When Lindsay Day ’12 came to Emerson to study Writing, Literature, and Publishing, she never imagined that her studies would take her to New England lakes and ponds to learn how climate change can affect trees. But this summer, she took part in the Research Experiences for Undergraduates program at the Harvard Forest, a Harvard University–affiliated research center in central Massachusetts, and helped uncover clues about the decline of a New England tree species that occurred more than 5,000 years ago.

Lindsay Day

Lindsay Day '12 collected sediment cores (like the one she is pictured with) from a pond on Martha's Vineyard as part of a study on the eastern hemlock tree.

Day worked alongside Emerson Assistant Professor Wyatt Oswald on the project. Oswald specializes in paleoecology: reconstructing past changes in climates and ecosystems by analyzing sediments that have accumulated in lakes and ponds. “In short, as you go deeper into the mud, you are going back in time,” Oswald said.

Their work focused on the response of the eastern hemlock to a change in climate 5,500 years ago. Previous research demonstrated that the hemlock population declined abruptly at that time and then was rare in New England for some 1,500 years. Studies by Oswald and his collaborators suggest that this decline was initiated and sustained by a series of major droughts.

Day and Oswald studied how the eastern hemlock responded to that period of dry climate by measuring pollen grains preserved in lake sediments from before, during, and after the population decline. Their aim was to see whether the trees had evolved in response to the climate change, with the idea that shifts in the size of the pollen grains could be indicative of an evolutionary change.
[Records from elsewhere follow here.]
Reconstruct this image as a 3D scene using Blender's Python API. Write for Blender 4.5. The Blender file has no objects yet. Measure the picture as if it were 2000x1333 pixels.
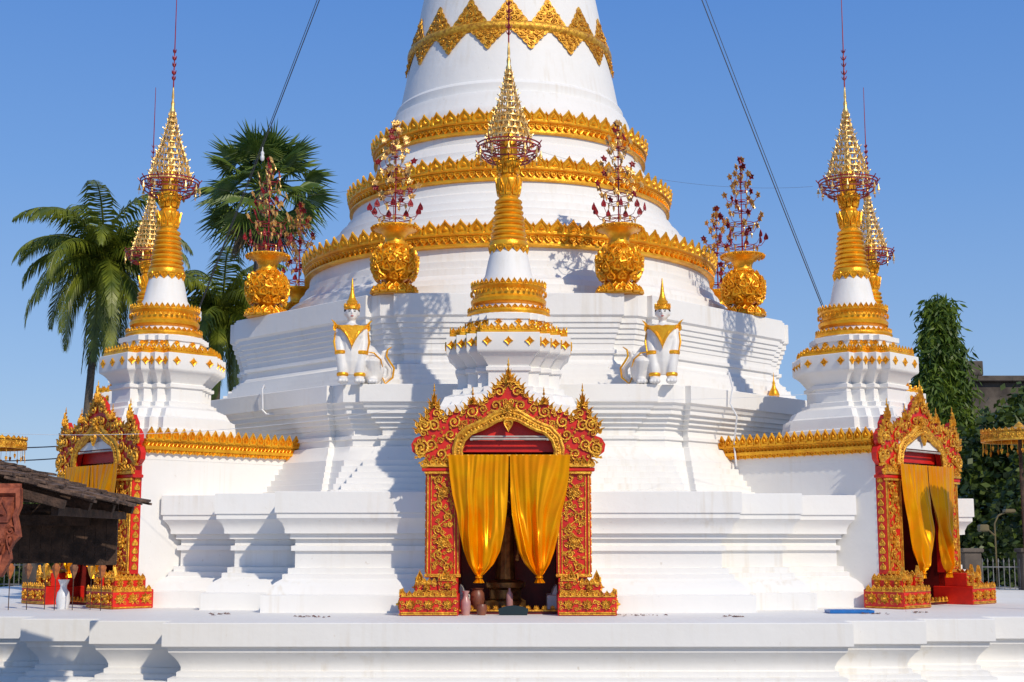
import bpy, math, random
from mathutils import Vector, Matrix, noise
from mathutils.geometry import tessellate_polygon
random.seed(7)
pi=math.pi; sin=math.sin; cos=math.cos
T=Matrix.Translation
def R(a,ax='Z'): return Matrix.Rotation(a,4,ax)
def S(x,y,z): return Matrix.Diagonal((x,y,z,1))
scene=bpy.context.scene
COL=scene.collection

# ---------------------------------------------------------------- materials
def mat(name,c1,c2=None,scale=4,rough=.5,metal=0,bump=0,bscale=None,stretch=(1,1,1),lo=.35,hi=.65,trans=0,sheen=0,spec=None):
    m=bpy.data.materials.new(name); m.use_nodes=True
    nt=m.node_tree; n=nt.nodes; l=nt.links
    b=n['Principled BSDF']
    b.inputs['Roughness'].default_value=rough
    b.inputs['Metallic'].default_value=metal
    if spec is not None: b.inputs['Specular IOR Level'].default_value=spec
    if sheen: b.inputs['Sheen Weight'].default_value=sheen
    tc=n.new('ShaderNodeTexCoord'); mp=n.new('ShaderNodeMapping'); mp.inputs['Scale'].default_value=stretch
    l.new(tc.outputs['Object'],mp.inputs['Vector'])
    if c2 is None: c2=tuple(x*.8 for x in c1)
    nz=n.new('ShaderNodeTexNoise'); nz.inputs['Scale'].default_value=scale; nz.inputs['Detail'].default_value=6
    l.new(mp.outputs[0],nz.inputs['Vector'])
    rp=n.new('ShaderNodeValToRGB'); rp.color_ramp.elements[0].position=lo; rp.color_ramp.elements[1].position=hi
    rp.color_ramp.elements[0].color=(*c2,1); rp.color_ramp.elements[1].color=(*c1,1)
    l.new(nz.outputs['Fac'],rp.inputs[0]); l.new(rp.outputs[0],b.inputs['Base Color'])
    if bump:
        nb=n.new('ShaderNodeTexNoise'); nb.inputs['Scale'].default_value=bscale or scale*4; nb.inputs['Detail'].default_value=5
        l.new(tc.outputs['Object'],nb.inputs['Vector'])
        bp=n.new('ShaderNodeBump'); bp.inputs['Strength'].default_value=bump; bp.inputs['Distance'].default_value=.02
        l.new(nb.outputs['Fac'],bp.inputs['Height']); l.new(bp.outputs[0],b.inputs['Normal'])
    if trans:
        tr=n.new('ShaderNodeBsdfTranslucent'); mx=n.new('ShaderNodeMixShader'); mx.inputs[0].default_value=trans
        l.new(rp.outputs[0],tr.inputs['Color']); l.new(b.outputs[0],mx.inputs[1]); l.new(tr.outputs[0],mx.inputs[2])
        l.new(mx.outputs[0],n['Material Output'].inputs['Surface'])
    return m

def plaster(name):
    m=bpy.data.materials.new(name); m.use_nodes=True
    nt=m.node_tree; n=nt.nodes; l=nt.links; b=n['Principled BSDF']
    b.inputs['Roughness'].default_value=.6; b.inputs['Specular IOR Level'].default_value=.3
    tc=n.new('ShaderNodeTexCoord')
    def noi(sc,det,st):
        mp=n.new('ShaderNodeMapping'); mp.inputs['Scale'].default_value=st; l.new(tc.outputs['Object'],mp.inputs[0])
        z=n.new('ShaderNodeTexNoise'); z.inputs['Scale'].default_value=sc; z.inputs['Detail'].default_value=det
        l.new(mp.outputs[0],z.inputs['Vector']); return z
    def ramp(src,p0,p1,c0,c1):
        r=n.new('ShaderNodeValToRGB'); e=r.color_ramp.elements; e[0].position=p0; e[1].position=p1
        e[0].color=(*c0,1); e[1].color=(*c1,1); l.new(src,r.inputs[0]); return r
    a=ramp(noi(.8,5,(1,1,1)).outputs['Fac'],.3,.7,(.80,.785,.755),(.83,.82,.795))
    st=ramp(noi(9,4,(1,1,.05)).outputs['Fac'],.32,.50,(.80,.72,.60),(1,1,1))
    mk=ramp(noi(.7,3,(1,1,1)).outputs['Fac'],.47,.68,(0,0,0),(.42,.42,.42))
    sp=ramp(noi(14,6,(1,1,.6)).outputs['Fac'],.22,.31,(.66,.58,.48),(1,1,1))
    m1=n.new('ShaderNodeMixRGB'); m1.blend_type='MULTIPLY'
    l.new(mk.outputs[0],m1.inputs[0]); l.new(a.outputs[0],m1.inputs[1]); l.new(st.outputs[0],m1.inputs[2])
    m2=n.new('ShaderNodeMixRGB'); m2.blend_type='MULTIPLY'; m2.inputs[0].default_value=.45
    l.new(m1.outputs[0],m2.inputs[1]); l.new(sp.outputs[0],m2.inputs[2]); l.new(m2.outputs[0],b.inputs['Base Color'])
    bn=noi(3.5,7,(1,1,1)); bp=n.new('ShaderNodeBump'); bp.inputs['Strength'].default_value=.3; bp.inputs['Distance'].default_value=.03
    l.new(bn.outputs['Fac'],bp.inputs['Height']); l.new(bp.outputs[0],b.inputs['Normal'])
    return m

WHITE=plaster('white_plaster')
GOLD=mat('gold_paint',(.98,.50,.022),(.80,.33,.010),5,.34,.5,.35,30)
GOLDD=mat('gold_relief',(.97,.54,.05),(.50,.19,.012),14,.36,.45,.6,60)
GOLDM=mat('gold_metalwork',(.97,.70,.28),(.7,.40,.10),12,.34,.6,.2,50)
RED=mat('red_paint',(.74,.018,.006),(.52,.010,.005),4,.45,0,.15,30)
DRED=mat('dark_red_metal',(.36,.014,.022),(.22,.010,.012),6,.4,.1)
SATIN=mat('yellow_satin',(1.0,.41,.0),(1.0,.31,.0),3,.29,.5,.04,20,trans=.12,spec=.2)
BRONZE=mat('dark_bronze',(.30,.15,.04),(.10,.05,.02),7,.4,.7,.3,25)
WOOD=mat('weathered_wood',(.10,.055,.035),(.035,.02,.014),8,.85,0,.8,40)
TILE=mat('roof_shingle',(.21,.13,.09),(.045,.028,.022),9,.9,0,.9,35)
RUST=mat('red_brown_carving',(.42,.11,.05),(.16,.035,.02),9,.75,0,.6,30)
BARK=mat('palm_bark',(.16,.13,.10),(.08,.065,.05),6,.9,0,.9,20,(1,1,5))
FROND=mat('palm_leaf',(.24,.27,.025),(.08,.12,.014),1.3,.40,0,trans=.3)
FAN=mat('fan_palm_leaf',(.22,.29,.05),(.09,.16,.03),1.5,.42,0,trans=.3)
DEAD=mat('dead_palm_leaf',(.22,.15,.07),(.12,.08,.04),3,.8)
LEAF=mat('tree_leaf',(.15,.22,.018),(.05,.10,.010),.8,.5,0,trans=.28)
LEAFD=mat('hedge_leaf',(.085,.125,.014),(.02,.045,.008),.9,.5,0,trans=.2)
GREY=mat('weathered_concrete',(.13,.105,.085),(.05,.04,.035),1.5,.9,0,.5,10)
GROUND=mat('ground_paving',(.34,.31,.27),(.24,.21,.18),.7,.9,0,.4,8)
BLACK=mat('black_cable',(.02,.02,.025),None,4,.5)
LAMP=mat('white_plastic',(.75,.76,.78),(.65,.66,.68),8,.35)
BLUE=mat('blue_plastic',(.01,.16,.50),None,8,.35)
GREEN=mat('dark_green_stone',(.012,.022,.02),None,8,.3)
CLAY=mat('brown_ceramic',(.25,.08,.04),(.15,.05,.03),8,.4)
PINK=mat('pink_ceramic',(.50,.26,.22),(.4,.2,.2),8,.3)
SKINW=mat('white_gloss_paint',(.82,.81,.79),(.72,.71,.69),5,.4,0,.1,20)
BLK=mat('black_paint',(.015,.012,.012),None,5,.4)
LIP=mat('lip_paint',(.45,.03,.03),None,5,.4)
IRON=mat('grey_iron',(.20,.20,.21),(.13,.13,.13),8,.5)
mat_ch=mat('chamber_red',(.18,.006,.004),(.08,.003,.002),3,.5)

# ---------------------------------------------------------------- mesh builder
class MB:
    def __init__(s): s.v=[]; s.f=[]; s.m=[]
    def add(s,vs,fs,mat=0,M=None):
        o=len(s.v)
        if M is not None: vs=[M@Vector(p) for p in vs]
        s.v.extend([tuple(p) for p in vs])
        for f in fs: s.f.append(tuple(i+o for i in f)); s.m.append(mat)
    def stamp(s,t,fn=None,mat=None,M=None):
        o=len(s.v)
        if fn: s.v.extend([fn(*p) for p in t.v])
        else: s.v.extend([tuple(M@Vector(p)) for p in t.v])
        for f,m in zip(t.f,t.m): s.f.append(tuple(i+o for i in f)); s.m.append(m if mat is None else mat)
    def box(s,x0,x1,y0,y1,z0,z1,mat=0,M=None,b=0):
        if b<=0:
            vs=[(x,y,z) for z in(z0,z1) for y in(y0,y1) for x in(x0,x1)]
            s.add(vs,[(0,2,3,1),(4,5,7,6),(0,1,5,4),(2,6,7,3),(0,4,6,2),(1,3,7,5)],mat,M)
        else:
            def lp(ins,z): return [(x0+ins,y0+ins,z),(x1-ins,y0+ins,z),(x1-ins,y1-ins,z),(x0+ins,y1-ins,z)]
            s.loft([lp(b,z0),lp(0,z0+b),lp(0,z1-b),lp(b,z1)],mat,M,True,True)
    def loft(s,loops,mat=0,M=None,c0=False,c1=False,closed=True):
        n=len(loops[0]); vs=[p for lp in loops for p in lp]; fs=[]
        for i in range(len(loops)-1):
            for j in range(n if closed else n-1):
                k=(j+1)%n; fs.append((i*n+j,i*n+k,(i+1)*n+k,(i+1)*n+j))
        if c0: fs.append(tuple(reversed(range(n))))
        if c1: fs.append(tuple(range((len(loops)-1)*n,len(loops)*n)))
        s.add(vs,fs,mat,M)
    def lathe(s,prof,n=32,mat=0,M=None,caps=True):
        loops=[[(r*cos(2*pi*j/n),r*sin(2*pi*j/n),z) for j in range(n)] for r,z in prof]
        s.loft(loops,mat,M,caps,caps)
    def tube(s,pts,rad,n=6,mat=0,M=None):
        pts=[Vector(p) for p in pts]
        if not hasattr(rad,'__len__'): rad=[rad]*len(pts)
        loops=[]; up=None
        for i,p in enumerate(pts):
            t=(pts[min(i+1,len(pts)-1)]-pts[max(i-1,0)])
            if t.length<1e-9: t=Vector((0,0,1))
            t.normalize()
            if up is None:
                up=Vector((0,1,0)) if abs(t.y)<.8 else Vector((1,0,0))
            a=up-t*up.dot(t)
            if a.length<1e-6: a=t.orthogonal()
            a.normalize(); b=t.cross(a); up=a
            loops.append([tuple(p+(a*cos(2*pi*j/n)+b*sin(2*pi*j/n))*rad[i]) for j in range(n)])
        s.loft(loops,mat,M,True,True)
    def ell(s,c,r,mat=0,n=14,M=None,rot=None):
        m=T(c)@(rot if rot is not None else Matrix())@S(*r)
        if M is not None: m=M@m
        s.lathe([(sin(pi*i/n)+1e-4,-cos(pi*i/n)) for i in range(n+1)],n+4,mat,m)
    def plate(s,poly,y0,y1,mat=0,M=None):
        n=len(poly)
        tr=tessellate_polygon([[Vector((x,z,0)) for x,z in poly]])
        vs=[(x,y0,z) for x,z in poly]+[(x,y1,z) for x,z in poly]
        fs=[tuple(t) for t in tr]+[tuple(i+n for i in t) for t in tr]
        fs+=[(i,(i+1)%n,n+(i+1)%n,n+i) for i in range(n)]
        s.add(vs,fs,mat,M)
    def ringloft(s,outline,cen,levels,mat=0,M=None):
        cx,cz=cen; loops=[]
        for sc,y in levels: loops.append([(cx+(x-cx)*sc,y,cz+(z-cz)*sc) for x,z in outline])
        s.loft(loops,mat,M,False,True)
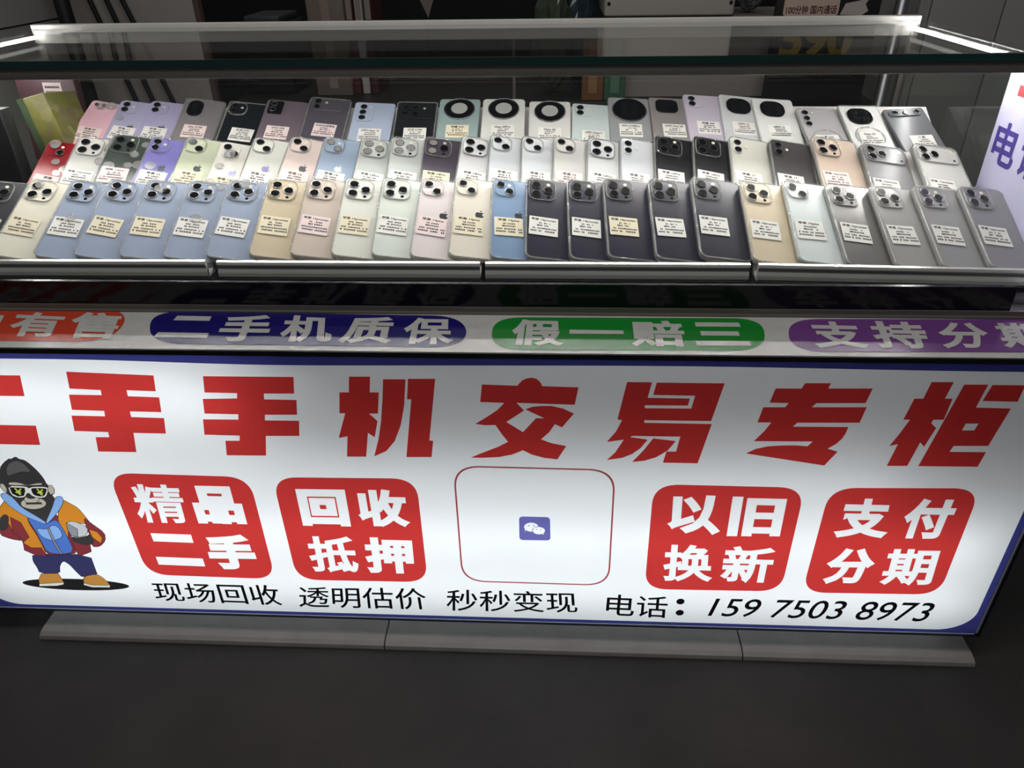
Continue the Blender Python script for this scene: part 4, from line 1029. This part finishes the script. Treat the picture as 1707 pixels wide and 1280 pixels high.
middle = [
 ('reg', 'diag', 'red', 0, 'p', '苹果', 1, 'red smartphone with silver emblem at the left end of the middle row', {'logoc': (220, 214, 208)}),
 ('max', 'pro', 'offwhite', 1, 'w', '苹果 11promax', 0, 'milky white three-lens smartphone right of the red one, middle row', {}),
 ('pro', 'pro', 'midgreen', 1, 'p', '苹果 11pro', 0, 'dark green three-lens smartphone strewn with clear dots, middle row', {}),
 ('reg', 'vert', 'purple12', 1, 'w', '苹果 12', 1, 'bright purple smartphone with dark emblem, middle row left', {}),
 ('reg', 'diag', 'green12', 1, 'c', '苹果 12', 1, 'pale green two-lens smartphone right of the purple one, middle row', {}),
 ('reg', 'diag', 'cream12', 0, 'c', '苹果 13', 1, 'cream smartphone with purple emblem beside the pale green one, middle row', {'logoc': (120, 116, 170)}),
 ('reg', 'diag', 'cream13', 1, 'w', '苹果 13', 1, 'cream white smartphone with lilac emblem beside the pale pink one, middle row', {'logoc': (150, 142, 190)}),
 ('reg', 'diag', 'pink13', 1, 'p', '苹果 13', 1, 'pale pink two-lens smartphone with grey emblem, middle row', {}),
 ('reg', 'diag', 'blue14b', 1, 'w', '苹果 14', 1, 'pale blue two-lens smartphone with white emblem, middle row', {'logoc': (228, 232, 226), 'pale': 9}),
 ('pro', 'pro', 'silver13', 1, 'w', '苹果 13Pro', 0, 'silver smartphone with pale covered lenses beside the pale blue one, middle row', {'pale': 9}),
 ('pro', 'pro', 'silver13', 1, 'w', '苹果 13Pro', 0, 'silver smartphone with pale covered lenses beside the deep purple one, middle row', {'pale': 9}),
 ('pro', 'pro', 'deep', 1, 'c', '苹果 14Pro', 0, 'deep purple three-lens smartphone in thick clear case, middle row', {'pale': 2}),
 ('pro', 'pro', 'white', 1, 'w', '苹果 14Pro', 0, 'white three-lens smartphone right of the deep purple one, middle row', {}),
 ('reg', 'diag', 'ltwhite', 1, 'w', '苹果 15', 0, 'bluish white two-lens smartphone, leftmost of three alike, middle row', {}),
 ('reg', 'diag', 'ltwhite', 1, 'w', '苹果 15', 0, 'bluish white two-lens smartphone, middle of three alike, middle row', {}),
 ('reg', 'diag', 'offwhite', 1, 'p', '苹果 15', 0, 'off-white two-lens smartphone, rightmost of three alike, middle row', {}),
 ('pro', 'pro', 'white', 1, 'w', '苹果 16Pro', 0, 'white three-lens smartphone near the row centre, left of the pill-camera one, middle row', {}),
 ('reg', 'pill2', 'ltwhite', 1, 'w', '苹果 16', 0, 'white smartphone with two stacked lenses, left of the black pair, middle row', {}),
 ('pro', 'pro', 'black', 1, 'w', '苹果 16Pro', 0, 'left one of the two black three-lens smartphones, middle row', {}),
 ('pro', 'pro', 'black', 1, 'w', '苹果 16Pro', 0, 'right one of the two black three-lens smartphones, middle row', {}),
 ('reg', 'pill2', 'cream17', 1, 'w', '苹果 17', 0, 'cream white smartphone with two stacked lenses between black ones, middle row', {}),
 ('reg', 'pill2', 'dark17', 1, 'w', '苹果 17', 0, 'charcoal smartphone with two stacked lenses, middle row right', {}),
 ('max', 'pro', 'desert', 1, 'p', '苹果 16promax', 0, 'pinkish beige three-lens smartphone, middle row right', {}),
 ('max', 'bar17', 'grey17', 1, 'w', '苹果 17promax', 0, 'grey smartphone with full-width camera bar, second from right in the middle row', {}),
 ('max', 'bar17', 'white17', 1, 'w', '苹果 17promax', 0, 'white smartphone with full-width camera bar at the right end of the middle row', {}),
]
for i, (s, k, c, cs, pa, tx, lo, la, kw) in enumerate(middle):
    make_phone('middle', i, s, k, c, cs, pa, tx, lo, la, roll=10.4, **kw)
back = [
 ('big', 'plus8', 'pink8', 0, 'p', '苹果 8P', 0, 'pink smartphone at the left end of the back row', 9, {}),
 ('reg', 'vert', 'lav', 0, 'w', '苹果 11', 1, 'lavender smartphone right of the pink one, back row', 9, {}),
 ('reg', 'vert', 'lav2', 0, 'w', '苹果 11', 1, 'lavender smartphone left of the grey one with a dark oval camera, back row', 9, {}),
 ('fit', 'longpill', 'greyclear', 1, 'p', 'vivo X100', 0, 'grey smartphone with dark oval camera in a shiny clear case, back row', 7, {'lx': .0}),
 ('fit', 'vert', 'night', 1, 'w', '红米 K70', 0, 'black smartphone with two stacked lenses left of the mauve one, back row', 7, {'lx': .004}),
 ('big', 'rect', 'mauve', 0, 'p', 'VIVO S18', 0, 'mauve smartphone with a square black camera, back row', 6, {'lx': -.004}),
 ('big', 'wide', 'gmauve', 1, 'p', '红米K80至尊版', 0, 'dark mauve smartphone with a wide trapezoid camera panel, back row', 5, {'lx': .002}),
 ('fit', 'strip3', 'icy', 0, 'w', 'OPPO Reno 12', 0, 'light blue smartphone with three stacked lenses, back row', 3, {'lx': .0}),
 ('fit', 'quad', 'jet', 1, 'w', '红米 K70E', 0, 'black smartphone with four lenses, between light blue and teal ones, back row', 2, {'lx': .002}),
 ('fit', 'ring', 'teal', 0, 'c', '荣耀 X60', 0, 'teal grey smartphone with a black ring camera, back row', 1, {'lx': .0}),
 ('big', 'ring', 'wht', 0, 'w', 'Mate 60Pro', 0, 'white smartphone with a black ring camera, right of the teal one, back row', 1, {'lx': .0}),
 ('fit', 'ring', 'wht', 0, 'w', 'Mate 60', 0, 'white smartphone with a black ring camera, left of the mint one, back row', 1, {'lx': .0}),
 ('sq', 'vert', 'mint', 0, 'w', 'OPPO Reno11', 0, 'pale mint smartphone with two stacked lenses, back row', 4, {'lx': .004}),
 ('fit', 'disc', 'steel', 0, 'w', 'VIVO X100Pro', 0, 'silver grey smartphone with a huge round black camera, back row', 4, {'lx': .0}),
 ('sq', 'square', 'steel2', 0, 'w', 'OPPO Find X8', 0, 'taupe smartphone with a rounded square black camera, back row', 5, {'lx': .004}),
 ('fit', 'vert', 'lilac', 0, 'w', '荣耀 400', 0, 'lilac smartphone with two stacked lenses, back row right', 6, {'lx': .0}),
 ('fit', 'squircle', 'pearl', 0, 'w', 'OPPO 12', 0, 'pearl white smartphone with dark rounded camera, right of the lilac one, back row', 7, {'lx': .0}),
 ('fit', 'squircle', 'snow', 0, 'w', 'OPPO 12', 0, 'snow white smartphone with dark rounded camera, left of the silver three-lens one, back row', 6, {'lx': .0}),
 ('fit', 'three', 'plat', 1, 'w', '三星 S24', 0, 'silver smartphone with three separate stacked lenses and a clear ring, back row right', 5, {'lx': .0, 'mag': True}),
 ('fit', 'squircle', 'snow', 1, 'w', 'Mate X5', 0, 'white smartphone with brown-black octagonal camera in clear case, second from right, back row', 5, {'lx': .0, 'mag': True}),
 ('fit', 'hbar', 'slate', 0, 'w', '三星', 0, 'slate grey smartphone with a horizontal camera bar at the right end of the back row', 3, {'lx': .004}),
]
for i, (s, k, c, cs, pa, tx, lo, la, roll, kw) in enumerate(back):
    make_phone('back', i, s, k, c, cs, pa, tx, lo, la, roll=roll, **kw)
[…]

Once they finish analyzing and interpreting their data, Oswald and Day plan to author an article for a scientific journal.

Day’s participation in the project spanned several aspects of the research, including fieldwork, collecting sediment cores from various sites on Martha’s Vineyard, and lab-based work, examining thousands of pollen grains with a microscope and an image-analysis system called Scion Image.

“The program opened up my eyes to different pathways after graduation,” said Day. She now hopes to pursue a career in research communications, a field that works to promote and share important scholarly studies and research.
Day is the third Emerson undergraduate who has taken part in this program. Previous Emerson students who have participated are Adriana Marroquin ’11 and Allison Gillette ’12.

The Research Experiences for Undergraduates program accepted just 30 students to do summer research from a pool of more than 500. The Harvard Forest is Harvard’s main research facility in the fields of forest ecology and preservation.